[begin Given information]
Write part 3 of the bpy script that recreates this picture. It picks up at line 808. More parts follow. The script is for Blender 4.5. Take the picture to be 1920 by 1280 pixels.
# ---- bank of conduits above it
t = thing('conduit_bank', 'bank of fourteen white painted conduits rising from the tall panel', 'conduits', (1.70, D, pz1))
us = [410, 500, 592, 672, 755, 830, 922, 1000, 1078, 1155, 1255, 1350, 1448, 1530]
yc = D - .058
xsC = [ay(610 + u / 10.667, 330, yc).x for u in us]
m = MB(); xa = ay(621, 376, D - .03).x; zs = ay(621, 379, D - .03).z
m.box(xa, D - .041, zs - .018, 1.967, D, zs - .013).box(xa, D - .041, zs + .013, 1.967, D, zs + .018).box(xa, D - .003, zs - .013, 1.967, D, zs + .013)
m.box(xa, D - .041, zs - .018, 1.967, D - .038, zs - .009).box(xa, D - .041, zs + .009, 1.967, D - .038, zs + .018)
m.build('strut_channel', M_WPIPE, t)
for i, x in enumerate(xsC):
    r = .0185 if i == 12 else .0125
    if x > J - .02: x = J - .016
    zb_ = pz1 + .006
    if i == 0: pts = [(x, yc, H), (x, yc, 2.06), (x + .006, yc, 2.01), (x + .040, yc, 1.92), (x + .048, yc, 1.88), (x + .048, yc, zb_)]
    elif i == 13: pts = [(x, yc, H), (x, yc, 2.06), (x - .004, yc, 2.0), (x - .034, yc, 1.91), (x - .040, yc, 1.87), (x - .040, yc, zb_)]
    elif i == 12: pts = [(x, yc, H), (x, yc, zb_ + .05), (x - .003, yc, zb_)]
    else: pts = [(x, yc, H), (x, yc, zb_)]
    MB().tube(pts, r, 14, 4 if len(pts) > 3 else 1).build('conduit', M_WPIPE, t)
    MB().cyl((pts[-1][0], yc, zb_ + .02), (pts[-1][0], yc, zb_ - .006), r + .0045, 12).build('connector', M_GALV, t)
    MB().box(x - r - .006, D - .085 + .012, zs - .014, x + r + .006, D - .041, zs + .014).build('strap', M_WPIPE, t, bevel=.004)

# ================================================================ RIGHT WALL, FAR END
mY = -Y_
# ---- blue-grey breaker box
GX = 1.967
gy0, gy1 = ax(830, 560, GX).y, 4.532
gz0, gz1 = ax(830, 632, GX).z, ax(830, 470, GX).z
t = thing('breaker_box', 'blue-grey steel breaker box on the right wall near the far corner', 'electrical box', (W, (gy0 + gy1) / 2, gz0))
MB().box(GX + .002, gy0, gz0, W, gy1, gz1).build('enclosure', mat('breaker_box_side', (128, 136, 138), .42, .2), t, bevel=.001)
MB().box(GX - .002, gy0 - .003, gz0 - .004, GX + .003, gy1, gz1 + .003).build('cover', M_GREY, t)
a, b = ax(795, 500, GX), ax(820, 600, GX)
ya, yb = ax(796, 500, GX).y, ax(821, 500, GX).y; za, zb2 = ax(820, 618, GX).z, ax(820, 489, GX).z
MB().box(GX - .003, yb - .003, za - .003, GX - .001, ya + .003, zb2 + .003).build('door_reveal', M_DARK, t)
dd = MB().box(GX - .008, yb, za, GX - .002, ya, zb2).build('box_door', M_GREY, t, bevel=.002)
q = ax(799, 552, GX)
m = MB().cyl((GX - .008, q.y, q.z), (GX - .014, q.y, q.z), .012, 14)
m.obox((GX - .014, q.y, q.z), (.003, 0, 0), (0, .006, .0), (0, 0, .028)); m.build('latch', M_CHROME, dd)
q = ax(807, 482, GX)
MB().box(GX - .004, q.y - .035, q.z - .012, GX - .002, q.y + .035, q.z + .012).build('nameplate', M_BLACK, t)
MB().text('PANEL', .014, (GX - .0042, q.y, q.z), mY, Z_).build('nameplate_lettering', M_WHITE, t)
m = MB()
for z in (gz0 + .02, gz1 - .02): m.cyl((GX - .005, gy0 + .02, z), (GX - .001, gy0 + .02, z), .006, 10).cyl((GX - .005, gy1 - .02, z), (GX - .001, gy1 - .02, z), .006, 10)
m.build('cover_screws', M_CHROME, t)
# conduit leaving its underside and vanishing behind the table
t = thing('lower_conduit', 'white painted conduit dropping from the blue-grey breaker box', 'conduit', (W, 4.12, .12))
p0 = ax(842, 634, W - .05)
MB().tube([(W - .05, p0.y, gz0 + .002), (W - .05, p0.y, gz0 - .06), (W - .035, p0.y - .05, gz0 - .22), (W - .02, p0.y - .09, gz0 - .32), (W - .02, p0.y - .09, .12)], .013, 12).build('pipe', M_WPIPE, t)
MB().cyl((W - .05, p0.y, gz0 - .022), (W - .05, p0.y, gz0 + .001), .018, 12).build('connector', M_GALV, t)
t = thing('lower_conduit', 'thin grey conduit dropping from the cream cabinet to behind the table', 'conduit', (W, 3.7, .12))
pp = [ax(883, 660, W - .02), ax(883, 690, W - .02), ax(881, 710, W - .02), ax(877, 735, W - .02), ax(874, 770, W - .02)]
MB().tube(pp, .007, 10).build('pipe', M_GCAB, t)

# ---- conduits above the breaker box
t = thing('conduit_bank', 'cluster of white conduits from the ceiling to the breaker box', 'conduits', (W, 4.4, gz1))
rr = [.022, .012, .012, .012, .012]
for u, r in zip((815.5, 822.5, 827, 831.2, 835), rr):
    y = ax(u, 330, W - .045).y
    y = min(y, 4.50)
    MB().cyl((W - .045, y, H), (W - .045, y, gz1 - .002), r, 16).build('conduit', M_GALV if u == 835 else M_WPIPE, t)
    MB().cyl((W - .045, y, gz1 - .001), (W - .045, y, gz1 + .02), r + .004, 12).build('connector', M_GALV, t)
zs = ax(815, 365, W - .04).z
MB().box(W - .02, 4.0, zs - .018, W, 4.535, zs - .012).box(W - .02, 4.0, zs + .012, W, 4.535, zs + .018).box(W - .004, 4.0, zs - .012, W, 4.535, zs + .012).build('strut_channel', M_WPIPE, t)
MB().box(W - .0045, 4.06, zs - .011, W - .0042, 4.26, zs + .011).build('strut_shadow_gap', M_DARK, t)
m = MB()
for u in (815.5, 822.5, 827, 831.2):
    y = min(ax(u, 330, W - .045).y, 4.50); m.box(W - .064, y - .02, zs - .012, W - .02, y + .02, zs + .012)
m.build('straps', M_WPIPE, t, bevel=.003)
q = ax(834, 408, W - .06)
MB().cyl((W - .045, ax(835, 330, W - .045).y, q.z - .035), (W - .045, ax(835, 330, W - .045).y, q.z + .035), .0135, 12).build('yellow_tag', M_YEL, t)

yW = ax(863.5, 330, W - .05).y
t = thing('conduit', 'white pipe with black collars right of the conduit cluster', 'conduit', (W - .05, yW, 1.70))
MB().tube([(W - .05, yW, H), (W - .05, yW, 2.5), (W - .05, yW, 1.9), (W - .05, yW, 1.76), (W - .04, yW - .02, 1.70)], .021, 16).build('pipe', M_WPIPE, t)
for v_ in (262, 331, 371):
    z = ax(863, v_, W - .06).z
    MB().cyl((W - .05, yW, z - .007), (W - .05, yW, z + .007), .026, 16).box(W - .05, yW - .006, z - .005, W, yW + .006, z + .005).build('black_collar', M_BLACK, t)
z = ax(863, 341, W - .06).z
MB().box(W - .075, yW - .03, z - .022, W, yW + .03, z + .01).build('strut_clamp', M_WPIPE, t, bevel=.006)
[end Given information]
Written request
Quote the data above in full, changing nothing.

Output below
Write part 3 of the bpy script that recreates this picture. It picks up at line 808. More parts follow. The script is for Blender 4.5. Take the picture to be 1920 by 1280 pixels.
# ---- bank of conduits above it
t = thing('conduit_bank', 'bank of fourteen white painted conduits rising from the tall panel', 'conduits', (1.70, D, pz1))
us = [410, 500, 592, 672, 755, 830, 922, 1000, 1078, 1155, 1255, 1350, 1448, 1530]
yc = D - .058
xsC = [ay(610 + u / 10.667, 330, yc).x for u in us]
m = MB(); xa = ay(621, 376, D - .03).x; zs = ay(621, 379, D - .03).z
m.box(xa, D - .041, zs - .018, 1.967, D, zs - .013).box(xa, D - .041, zs + .013, 1.967, D, zs + .018).box(xa, D - .003, zs - .013, 1.967, D, zs + .013)
m.box(xa, D - .041, zs - .018, 1.967, D - .038, zs - .009).box(xa, D - .041, zs + .009, 1.967, D - .038, zs + .018)
m.build('strut_channel', M_WPIPE, t)
for i, x in enumerate(xsC):
    r = .0185 if i == 12 else .0125
    if x > J - .02: x = J - .016
    zb_ = pz1 + .006
    if i == 0: pts = [(x, yc, H), (x, yc, 2.06), (x + .006, yc, 2.01), (x + .040, yc, 1.92), (x + .048, yc, 1.88), (x + .048, yc, zb_)]
    elif i == 13: pts = [(x, yc, H), (x, yc, 2.06), (x - .004, yc, 2.0), (x - .034, yc, 1.91), (x - .040, yc, 1.87), (x - .040, yc, zb_)]
    elif i == 12: pts = [(x, yc, H), (x, yc, zb_ + .05), (x - .003, yc, zb_)]
    else: pts = [(x, yc, H), (x, yc, zb_)]
    MB().tube(pts, r, 14, 4 if len(pts) > 3 else 1).build('conduit', M_WPIPE, t)
    MB().cyl((pts[-1][0], yc, zb_ + .02), (pts[-1][0], yc, zb_ - .006), r + .0045, 12).build('connector', M_GALV, t)
    MB().box(x - r - .006, D - .085 + .012, zs - .014, x + r + .006, D - .041, zs + .014).build('strap', M_WPIPE, t, bevel=.004)

# ================================================================ RIGHT WALL, FAR END
mY = -Y_
# ---- blue-grey breaker box
GX = 1.967
gy0, gy1 = ax(830, 560, GX).y, 4.532
gz0, gz1 = ax(830, 632, GX).z, ax(830, 470, GX).z
t = thing('breaker_box', 'blue-grey steel breaker box on the right wall near the far corner', 'electrical box', (W, (gy0 + gy1) / 2, gz0))
MB().box(GX + .002, gy0, gz0, W, gy1, gz1).build('enclosure', mat('breaker_box_side', (128, 136, 138), .42, .2), t, bevel=.001)
MB().box(GX - .002, gy0 - .003, gz0 - .004, GX + .003, gy1, gz1 + .003).build('cover', M_GREY, t)
a, b = ax(795, 500, GX), ax(820, 600, GX)
ya, yb = ax(796, 500, GX).y, ax(821, 500, GX).y; za, zb2 = ax(820, 618, GX).z, ax(820, 489, GX).z
MB().box(GX - .003, yb - .003, za - .003, GX - .001, ya + .003, zb2 + .003).build('door_reveal', M_DARK, t)
dd = MB().box(GX - .008, yb, za, GX - .002, ya, zb2).build('box_door', M_GREY, t, bevel=.002)
q = ax(799, 552, GX)
m = MB().cyl((GX - .008, q.y, q.z), (GX - .014, q.y, q.z), .012, 14)
m.obox((GX - .014, q.y, q.z), (.003, 0, 0), (0, .006, .0), (0, 0, .028)); m.build('latch', M_CHROME, dd)
q = ax(807, 482, GX)
MB().box(GX - .004, q.y - .035, q.z - .012, GX - .002, q.y + .035, q.z + .012).build('nameplate', M_BLACK, t)
MB().text('PANEL', .014, (GX - .0042, q.y, q.z), mY, Z_).build('nameplate_lettering', M_WHITE, t)
m = MB()
for z in (gz0 + .02, gz1 - .02): m.cyl((GX - .005, gy0 + .02, z), (GX - .001, gy0 + .02, z), .006, 10).cyl((GX - .005, gy1 - .02, z), (GX - .001, gy1 - .02, z), .006, 10)
m.build('cover_screws', M_CHROME, t)
# conduit leaving its underside and vanishing behind the table
t = thing('lower_conduit', 'white painted conduit dropping from the blue-grey breaker box', 'conduit', (W, 4.12, .12))
p0 = ax(842, 634, W - .05)
MB().tube([(W - .05, p0.y, gz0 + .002), (W - .05, p0.y, gz0 - .06), (W - .035, p0.y - .05, gz0 - .22), (W - .02, p0.y - .09, gz0 - .32), (W - .02, p0.y - .09, .12)], .013, 12).build('pipe', M_WPIPE, t)
MB().cyl((W - .05, p0.y, gz0 - .022), (W - .05, p0.y, gz0 + .001), .018, 12).build('connector', M_GALV, t)
t = thing('lower_conduit', 'thin grey conduit dropping from the cream cabinet to behind the table', 'conduit', (W, 3.7, .12))
pp = [ax(883, 660, W - .02), ax(883, 690, W - .02), ax(881, 710, W - .02), ax(877, 735, W - .02), ax(874, 770, W - .02)]
MB().tube(pp, .007, 10).build('pipe', M_GCAB, t)

# ---- conduits above the breaker box
t = thing('conduit_bank', 'cluster of white conduits from the ceiling to the breaker box', 'conduits', (W, 4.4, gz1))
rr = [.022, .012, .012, .012, .012]
for u, r in zip((815.5, 822.5, 827, 831.2, 835), rr):
    y = ax(u, 330, W - .045).y
    y = min(y, 4.50)
    MB().cyl((W - .045, y, H), (W - .045, y, gz1 - .002), r, 16).build('conduit', M_GALV if u == 835 else M_WPIPE, t)
    MB().cyl((W - .045, y, gz1 - .001), (W - .045, y, gz1 + .02), r + .004, 12).build('connector', M_GALV, t)
zs = ax(815, 365, W - .04).z
MB().box(W - .02, 4.0, zs - .018, W, 4.535, zs - .012).box(W - .02, 4.0, zs + .012, W, 4.535, zs + .018).box(W - .004, 4.0, zs - .012, W, 4.535, zs + .012).build('strut_channel', M_WPIPE, t)
MB().box(W - .0045, 4.06, zs - .011, W - .0042, 4.26, zs + .011).build('strut_shadow_gap', M_DARK, t)
m = MB()
for u in (815.5, 822.5, 827, 831.2):
    y = min(ax(u, 330, W - .045).y, 4.50); m.box(W - .064, y - .02, zs - .012, W - .02, y + .02, zs + .012)
m.build('straps', M_WPIPE, t, bevel=.003)
q = ax(834, 408, W - .06)
MB().cyl((W - .045, ax(835, 330, W - .045).y, q.z - .035), (W - .045, ax(835, 330, W - .045).y, q.z + .035), .0135, 12).build('yellow_tag', M_YEL, t)

yW = ax(863.5, 330, W - .05).y
t = thing('conduit', 'white pipe with black collars right of the conduit cluster', 'conduit', (W - .05, yW, 1.70))
MB().tube([(W - .05, yW, H), (W - .05, yW, 2.5), (W - .05, yW, 1.9), (W - .05, yW, 1.76), (W - .04, yW - .02, 1.70)], .021, 16).build('pipe', M_WPIPE, t)
for v_ in (262, 331, 371):
    z = ax(863, v_, W - .06).z
    MB().cyl((W - .05, yW, z - .007), (W - .05, yW, z + .007), .026, 16).box(W - .05, yW - .006, z - .005, W, yW + .006, z + .005).build('black_collar', M_BLACK, t)
z = ax(863, 341, W - .06).z
MB().box(W - .075, yW - .03, z - .022, W, yW + .03, z + .01).build('strut_clamp', M_WPIPE, t, bevel=.006)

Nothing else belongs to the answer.